| Exercise prompt |
Extract the whole listing as it stands. Do not include the pictures.

| Dataset extract |
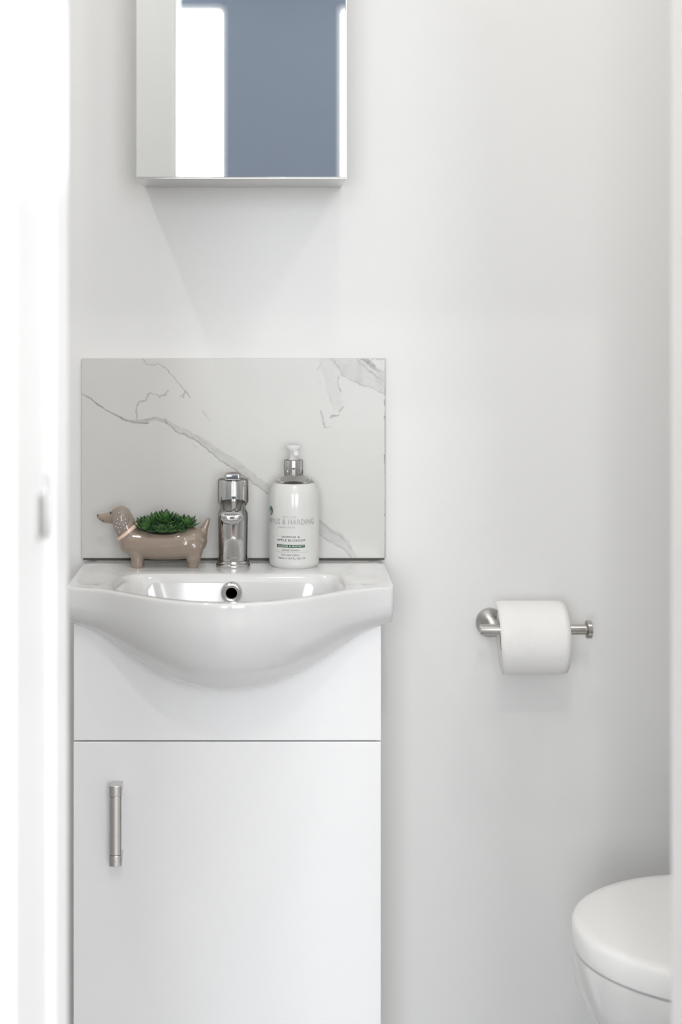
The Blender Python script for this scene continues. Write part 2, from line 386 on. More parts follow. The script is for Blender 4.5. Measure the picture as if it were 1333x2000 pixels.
# ------------------------------------------------------------------ basin
BX = -.058; RIM = .8435; CABY = .19     # depth values v = distance from the back wall
HW = .2325
p_pts = [(-.2325, .228), (-.19, .238), (-.155, .268), (-.12, .300), (-.08, .328), (-.04, .344), (0, .351), (.04, .344), (.08, .328), (.12, .300), (.155, .268), (.19, .238), (.2325, .221)]
def pf(u): return smoothed(u, p_pts, .03)
b_pts = [(0, .6945), (.03, .6955), (.06, .7015), (.091, .7135), (.128, .7325), (.166, .758), (.195, .7765), (.22, .786), (.24, .788)]
def bf(u):
    pts = [(-a, b) for a, b in b_pts[::-1]]+b_pts
    return smoothed(u, pts, .03)
def basin():
    root = thing('basin', 'white glazed ceramic washbasin with bowed front on top of the cabinet', 'basin', (BX, -.15, RIM))
    nb, ns, nf = 70, 26, 150
    outer, inner = [], []
    HI = .163
    for i in range(nb):
        t = i/nb; outer.append((-HW+2*HW*t, .001)); inner.append((-HI+2*HI*t, .120))
    for i in range(ns):
        t = i/ns; outer.append((HW, .001+(pf(HW)-.001)*t)); inner.append((HI+.008*t, .120+(pf(HI+.008)-.016-.120)*t))
    for i in range(nf):
        t = i/nf; u = HW-2*HW*t; ui = (HI+.008)*(1-2*t)
        outer.append((u, pf(u))); inner.append((ui, pf(ui)-.015))
    for i in range(ns):
        t = 1-i/ns; outer.append((-HW, .001+(pf(HW)-.001)*t)); inner.append((-HI-.008*t, .120+(pf(HI+.008)-.016-.120)*t))
    n = len(outer)
    # round the corners of the opening
    inn = np.array(inner)
    for _ in range(60):
        inn = (np.roll(inn, 1, 0)+np.roll(inn, -1, 0)+2*inn)/4
    inner = [tuple(a) for a in inn]
    # outer corners: small radius
    out = np.array(outer)
    for _ in range(2): out = (np.roll(out, 1, 0)+np.roll(out, -1, 0)+2*out)/4
    outer = [tuple(a) for a in out]
    V, rings = [], []
    def ring(fn):
        s = len(V)
        for k in range(n):
            u, v, z = fn(k); V.append((BX+u, -v, z))
        rings.append(s)
    c0 = (0, .215); DEP = .118
    prof = [(0, 0), (.012, .004), (.03, .018), (.05, .05), (.075, .12), (.105, .24), (.14, .38), (.185, .53), (.24, .66), (.31, .78), (.40, .87), (.52, .94), (.66, .98), (.82, .995)]
    def inn_pt(k, f, g):
        u, v = inner[k]; return (u+(c0[0]-u)*f, v+(c0[1]-v)*f, RIM-.0005-DEP*g)
    for f, g in prof[::-1]: ring(lambda k: inn_pt(k, f, g))
    def dish(u, v):
        # shallow soap-dish hollows on both shoulders
        d = 0
        for s in (-1, 1):
            q = ((u-s*.196)/.026)**2+((v-.165)/.050)**2
            if q < 1: d += .0035*(1-q)**.8
        return d
    def shrink(k, e):
        u, v = outer[k]
        return (u*(1-e/HW), v-e*(v > .15))
    for t in (.2, .4, .55, .7, .85):
        def fn(k, t=t):
            o_ = shrink(k, .0035); u = inner[k][0]*(1-t)+o_[0]*t; v = inner[k][1]*(1-t)+o_[1]*t
            return (u, v, RIM-dish(u, v))
        ring(fn)
    # rounded rim edge then the outer skin
    for e, dz in ((.0035, 0), (.0015, .0006), (.0004, .002), (0, .0045)):
        ring(lambda k: (*shrink(k, e), RIM-dz))
    NS = 18
    for j in range(1, NS+1):
        s = j/NS
        def fn(k, s=s):
            u, v = outer[k]; b = bf(u)
            z0 = RIM-.026
            if v > CABY:
                if s < .18:
                    q = s/.18; return (u, v, RIM-.0045+(z0-RIM+.0045)*q)
                th = (s-.18)/.82*pi/2
                return (u*(1-.0012*s/HW), CABY-.006+(v-CABY+.006)*cos(th)**.82, z0-(z0-b)*sin(th)**1.12)
            return (u*(1-.0012*s/HW), v, RIM-.0045+(b-RIM+.0045)*s)
        ring(fn)
    ring(lambda k: (outer[k][0]*.9, .02+outer[k][1]*.45, bf(outer[k][0])-.001))
    Fc = []
    for a, b in zip(rings[:-1], rings[1:]):
        for k in range(n):
            j = (k+1) % n; Fc.append((a+k, a+j, b+j, b+k))
    ci = len(V); V.append((BX, -c0[1], RIM-.0005-DEP)); V.append((BX, -.11, .688))
    for k in range(n):
        j = (k+1) % n
        Fc.append((ci, rings[0]+j, rings[0]+k)); Fc.append((ci+1, rings[-1]+k, rings[-1]+j))
    me = mesh('bowl', V, Fc)
    o = link('bowl', me, M['ceramic'], root, smooth=True)
    sharp(me, 50)
    # overflow with chrome ring in the steep back wall of the bowl
    oc = P(452.5, 1158, 2.166)
    lathe('overflow_ring', [(.0086, .004), (.0084, -.0035), (.0100, -.0046), (.0128, -.0048), (.0148, -.0036), (.0157, -.0015), (.0158, .006)], oc, M['satin'], root, 'Y', 64)
    tag(lathe('overflow_hole', [(.0001, .0025), (.0084, .0025)], oc, M['black'], root, 'Y', 48), 'dark overflow hole')
    lathe('drain', [(.0001, .003), (.020, .003), (.031, .0012), (.032, -.002)], (BX, -.215, RIM-DEP-.0005), M['chrome'], root, 'Z', 48)
    return root
basin()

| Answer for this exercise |
The Blender Python script for this scene continues. Write part 2, from line 386 on. More parts follow. The script is for Blender 4.5. Measure the picture as if it were 1333x2000 pixels.
# ------------------------------------------------------------------ basin
BX = -.058; RIM = .8435; CABY = .19     # depth values v = distance from the back wall
HW = .2325
p_pts = [(-.2325, .228), (-.19, .238), (-.155, .268), (-.12, .300), (-.08, .328), (-.04, .344), (0, .351), (.04, .344), (.08, .328), (.12, .300), (.155, .268), (.19, .238), (.2325, .221)]
def pf(u): return smoothed(u, p_pts, .03)
b_pts = [(0, .6945), (.03, .6955), (.06, .7015), (.091, .7135), (.128, .7325), (.166, .758), (.195, .7765), (.22, .786), (.24, .788)]
def bf(u):
    pts = [(-a, b) for a, b in b_pts[::-1]]+b_pts
    return smoothed(u, pts, .03)
def basin():
    root = thing('basin', 'white glazed ceramic washbasin with bowed front on top of the cabinet', 'basin', (BX, -.15, RIM))
    nb, ns, nf = 70, 26, 150
    outer, inner = [], []
    HI = .163
    for i in range(nb):
        t = i/nb; outer.append((-HW+2*HW*t, .001)); inner.append((-HI+2*HI*t, .120))
    for i in range(ns):
        t = i/ns; outer.append((HW, .001+(pf(HW)-.001)*t)); inner.append((HI+.008*t, .120+(pf(HI+.008)-.016-.120)*t))
    for i in range(nf):
        t = i/nf; u = HW-2*HW*t; ui = (HI+.008)*(1-2*t)
        outer.append((u, pf(u))); inner.append((ui, pf(ui)-.015))
    for i in range(ns):
        t = 1-i/ns; outer.append((-HW, .001+(pf(HW)-.001)*t)); inner.append((-HI-.008*t, .120+(pf(HI+.008)-.016-.120)*t))
    n = len(outer)
    # round the corners of the opening
    inn = np.array(inner)
    for _ in range(60):
        inn = (np.roll(inn, 1, 0)+np.roll(inn, -1, 0)+2*inn)/4
    inner = [tuple(a) for a in inn]
    # outer corners: small radius
    out = np.array(outer)
    for _ in range(2): out = (np.roll(out, 1, 0)+np.roll(out, -1, 0)+2*out)/4
    outer = [tuple(a) for a in out]
    V, rings = [], []
    def ring(fn):
        s = len(V)
        for k in range(n):
            u, v, z = fn(k); V.append((BX+u, -v, z))
        rings.append(s)
    c0 = (0, .215); DEP = .118
    prof = [(0, 0), (.012, .004), (.03, .018), (.05, .05), (.075, .12), (.105, .24), (.14, .38), (.185, .53), (.24, .66), (.31, .78), (.40, .87), (.52, .94), (.66, .98), (.82, .995)]
    def inn_pt(k, f, g):
        u, v = inner[k]; return (u+(c0[0]-u)*f, v+(c0[1]-v)*f, RIM-.0005-DEP*g)
    for f, g in prof[::-1]: ring(lambda k: inn_pt(k, f, g))
    def dish(u, v):
        # shallow soap-dish hollows on both shoulders
        d = 0
        for s in (-1, 1):
            q = ((u-s*.196)/.026)**2+((v-.165)/.050)**2
            if q < 1: d += .0035*(1-q)**.8
        return d
    def shrink(k, e):
        u, v = outer[k]
        return (u*(1-e/HW), v-e*(v > .15))
    for t in (.2, .4, .55, .7, .85):
        def fn(k, t=t):
            o_ = shrink(k, .0035); u = inner[k][0]*(1-t)+o_[0]*t; v = inner[k][1]*(1-t)+o_[1]*t
            return (u, v, RIM-dish(u, v))
        ring(fn)
    # rounded rim edge then the outer skin
    for e, dz in ((.0035, 0), (.0015, .0006), (.0004, .002), (0, .0045)):
        ring(lambda k: (*shrink(k, e), RIM-dz))
    NS = 18
    for j in range(1, NS+1):
        s = j/NS
        def fn(k, s=s):
            u, v = outer[k]; b = bf(u)
            z0 = RIM-.026
            if v > CABY:
                if s < .18:
                    q = s/.18; return (u, v, RIM-.0045+(z0-RIM+.0045)*q)
                th = (s-.18)/.82*pi/2
                return (u*(1-.0012*s/HW), CABY-.006+(v-CABY+.006)*cos(th)**.82, z0-(z0-b)*sin(th)**1.12)
            return (u*(1-.0012*s/HW), v, RIM-.0045+(b-RIM+.0045)*s)
        ring(fn)
    ring(lambda k: (outer[k][0]*.9, .02+outer[k][1]*.45, bf(outer[k][0])-.001))
    Fc = []
    for a, b in zip(rings[:-1], rings[1:]):
        for k in range(n):
            j = (k+1) % n; Fc.append((a+k, a+j, b+j, b+k))
    ci = len(V); V.append((BX, -c0[1], RIM-.0005-DEP)); V.append((BX, -.11, .688))
    for k in range(n):
        j = (k+1) % n
        Fc.append((ci, rings[0]+j, rings[0]+k)); Fc.append((ci+1, rings[-1]+k, rings[-1]+j))
    me = mesh('bowl', V, Fc)
    o = link('bowl', me, M['ceramic'], root, smooth=True)
    sharp(me, 50)
    # overflow with chrome ring in the steep back wall of the bowl
    oc = P(452.5, 1158, 2.166)
    lathe('overflow_ring', [(.0086, .004), (.0084, -.0035), (.0100, -.0046), (.0128, -.0048), (.0148, -.0036), (.0157, -.0015), (.0158, .006)], oc, M['satin'], root, 'Y', 64)
    tag(lathe('overflow_hole', [(.0001, .0025), (.0084, .0025)], oc, M['black'], root, 'Y', 48), 'dark overflow hole')
    lathe('drain', [(.0001, .003), (.020, .003), (.031, .0012), (.032, -.002)], (BX, -.215, RIM-DEP-.0005), M['chrome'], root, 'Z', 48)
    return root
basin()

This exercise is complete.